Climate link to Sydney floods points to growing disaster risks

A flood-level marking from a previous flooding event is seen on the side of a structure in the Londonderry suburb of Sydney on July 5, 2022. PHOTO: REUTERS

SINGAPORE - Climate change is fuelling the weather causing severe floods in Sydney, scientists say, and as the planet heats up, more damaging flooding events in Australia - and elsewhere - can be expected.

The present floods, the third and heaviest this year to inundate parts of Sydney, have been linked to La Nina, a naturally occurring Pacific Ocean climate pattern that typically brings wetter weather to eastern Australia and South-east Asia.

But climate change is causing La Nina's impacts to become more severe, scientists say. Similarly so for El Nino, the flip side to La Nina, which usually triggers hotter weather and drought in Australia and South-east Asia.

"In a warming planet, there is more moisture in the atmosphere. So when it rains, more water comes down with it," explained Dr Agus Santoso of the Climate Change Research Centre at the University of New South Wales in Sydney.

"Climate change is exacerbating the effect of La Nina. Our research suggests that climate change increases the frequency of strong La Nina events. However, even if La Nina events themselves do not change, the impacts are expected to be more severe. The flooding events that are currently unfolding may be a reflection of that," he told The Straits Times.

La Nina causes the large-scale cooling of surface temperatures in the central and eastern equatorial Pacific Ocean that occurs every two to seven years. The present La Nina episode started in 2020 and continued largely uninterrupted until June this year, when Australia's national weather agency, the Bureau of Meteorology, declared the event over but gave it a 50-50 chance to re-form later this year.

Even as the influence of the present La Nina wanes, another weather phenomenon is set to bring more rainfall to South-eastern Australia in the coming months - a negative Indian Ocean Dipole (IOD).

During this periodic event, the eastern Indian Ocean is warmer than normal and the western Indian Ocean near Africa is cooler. This causes more moisture-filled air to flow towards Australia and South-east Asia. The weather bureau said a negative IOD increases the chances of above average rainfall from June to November for much of Australia.
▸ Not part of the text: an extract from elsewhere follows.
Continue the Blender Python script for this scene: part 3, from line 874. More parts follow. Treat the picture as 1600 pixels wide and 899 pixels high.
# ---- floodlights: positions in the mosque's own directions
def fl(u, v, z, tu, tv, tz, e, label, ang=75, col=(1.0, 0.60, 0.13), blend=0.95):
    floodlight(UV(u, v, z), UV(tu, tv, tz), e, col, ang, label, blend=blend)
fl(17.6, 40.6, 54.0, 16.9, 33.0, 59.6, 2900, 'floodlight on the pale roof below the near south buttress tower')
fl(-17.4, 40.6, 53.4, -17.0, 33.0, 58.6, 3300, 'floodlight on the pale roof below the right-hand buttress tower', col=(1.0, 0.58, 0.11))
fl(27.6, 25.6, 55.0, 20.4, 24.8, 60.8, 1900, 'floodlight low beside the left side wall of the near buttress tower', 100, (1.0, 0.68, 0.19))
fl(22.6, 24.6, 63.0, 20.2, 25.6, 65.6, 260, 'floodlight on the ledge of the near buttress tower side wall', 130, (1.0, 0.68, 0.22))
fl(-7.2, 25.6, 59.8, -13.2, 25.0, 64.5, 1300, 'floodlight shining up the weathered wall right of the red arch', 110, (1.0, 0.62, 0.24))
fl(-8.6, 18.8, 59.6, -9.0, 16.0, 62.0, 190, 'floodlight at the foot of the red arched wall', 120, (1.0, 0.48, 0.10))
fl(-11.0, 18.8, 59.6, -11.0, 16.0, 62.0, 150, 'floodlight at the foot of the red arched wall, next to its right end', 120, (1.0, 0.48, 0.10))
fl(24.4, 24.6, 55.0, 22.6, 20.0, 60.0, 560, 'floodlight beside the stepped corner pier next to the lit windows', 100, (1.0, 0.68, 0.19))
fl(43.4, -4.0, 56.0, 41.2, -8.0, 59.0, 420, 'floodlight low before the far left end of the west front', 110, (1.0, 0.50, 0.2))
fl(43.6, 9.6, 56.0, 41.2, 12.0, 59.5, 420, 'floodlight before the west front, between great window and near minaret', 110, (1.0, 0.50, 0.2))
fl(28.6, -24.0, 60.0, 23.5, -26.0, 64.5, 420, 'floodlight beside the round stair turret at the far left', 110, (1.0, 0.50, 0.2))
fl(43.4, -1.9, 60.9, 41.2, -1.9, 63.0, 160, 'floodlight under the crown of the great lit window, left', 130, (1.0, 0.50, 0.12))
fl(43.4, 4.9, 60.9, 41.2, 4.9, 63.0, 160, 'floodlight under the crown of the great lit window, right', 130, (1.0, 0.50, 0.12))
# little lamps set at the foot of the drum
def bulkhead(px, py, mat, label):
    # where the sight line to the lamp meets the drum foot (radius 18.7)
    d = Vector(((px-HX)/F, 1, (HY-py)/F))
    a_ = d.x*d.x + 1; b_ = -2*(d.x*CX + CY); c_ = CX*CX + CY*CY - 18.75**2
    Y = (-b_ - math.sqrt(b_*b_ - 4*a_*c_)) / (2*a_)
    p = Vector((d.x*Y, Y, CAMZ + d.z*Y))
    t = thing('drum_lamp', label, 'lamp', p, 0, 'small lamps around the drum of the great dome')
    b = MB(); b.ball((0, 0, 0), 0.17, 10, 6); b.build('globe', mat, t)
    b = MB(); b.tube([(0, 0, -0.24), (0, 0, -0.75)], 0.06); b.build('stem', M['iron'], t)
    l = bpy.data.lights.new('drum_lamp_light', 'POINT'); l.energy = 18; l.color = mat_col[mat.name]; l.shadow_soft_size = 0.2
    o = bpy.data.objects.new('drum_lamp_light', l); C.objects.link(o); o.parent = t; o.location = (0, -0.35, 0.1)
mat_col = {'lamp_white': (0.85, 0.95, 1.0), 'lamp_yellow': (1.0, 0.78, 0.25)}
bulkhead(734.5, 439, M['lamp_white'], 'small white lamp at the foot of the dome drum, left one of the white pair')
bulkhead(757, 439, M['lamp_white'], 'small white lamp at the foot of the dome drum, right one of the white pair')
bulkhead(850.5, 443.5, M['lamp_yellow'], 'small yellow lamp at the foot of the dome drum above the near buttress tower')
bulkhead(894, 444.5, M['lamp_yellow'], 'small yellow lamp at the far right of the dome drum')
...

Conversely, positive IODs have the opposite effect. A strong positive IOD was partly to blame for severe drought across eastern Australia in 2019 that fuelled record bush fires.

With so much rain over the past two years, catchments are saturated. But the planning authorities have also made things worse by allowing continued urban expansion into floodplains in Sydney and elsewhere, putting thousands of homes at risk.

This has increased the need to try to reduce the impacts of floods, tackling the urban sprawl and building higher bridges and other flood defences.

"The repeated flood events across the Australian east coast foreshadow a future of wild weather, disruption and loss unless we act now," said Professor Mark Howden, director of the Institute for Climate, Energy & Disaster Solutions at The Australian National University in Canberra.

"Without a clear plan to confront global warming and its impacts, we can expect this disruption to ramp up over time," he said in a commentary on Tuesday (July 5) in The Sydney Morning Herald.

He said reducing the risks meant shifting people and property out of harm's way. A focus area is the Hawkesbury-Nepean floodplain in western Sydney where the worst flooding has occurred.

"We can reduce both exposure to flood and sensitivity to flood by not further developing the Hawkesbury-Nepean floodplain, by relocating existing people and structures in risky locations, and by raising the levels of housing or by improving early warning systems," he said.

The flood crisis underscores the wider threat from weather-related disasters across the country that is set to affect more homes and businesses and drive up insurance costs.

The government, for instance, plans to set up a Disaster Ready Fund to provide up to A$200 million (S$191 million) a year for disaster prevention and resilience programmes.

In May, a report by the Climate Council titled Uninsurable Nation: Australia's Most Climate-Vulnerable Places found that approximately 520,940 properties, or one in every 25, will be "high risk", facing potential annual damage costs from extreme weather and climate change that make them effectively uninsurable by 2030.

Riverine flooding posed the biggest risk to properties, said the report by the council, a climate change communications non-governmental organisation. Of the properties classified as uninsurable by 2030, a total of 80 per cent were at risk due to riverine flooding.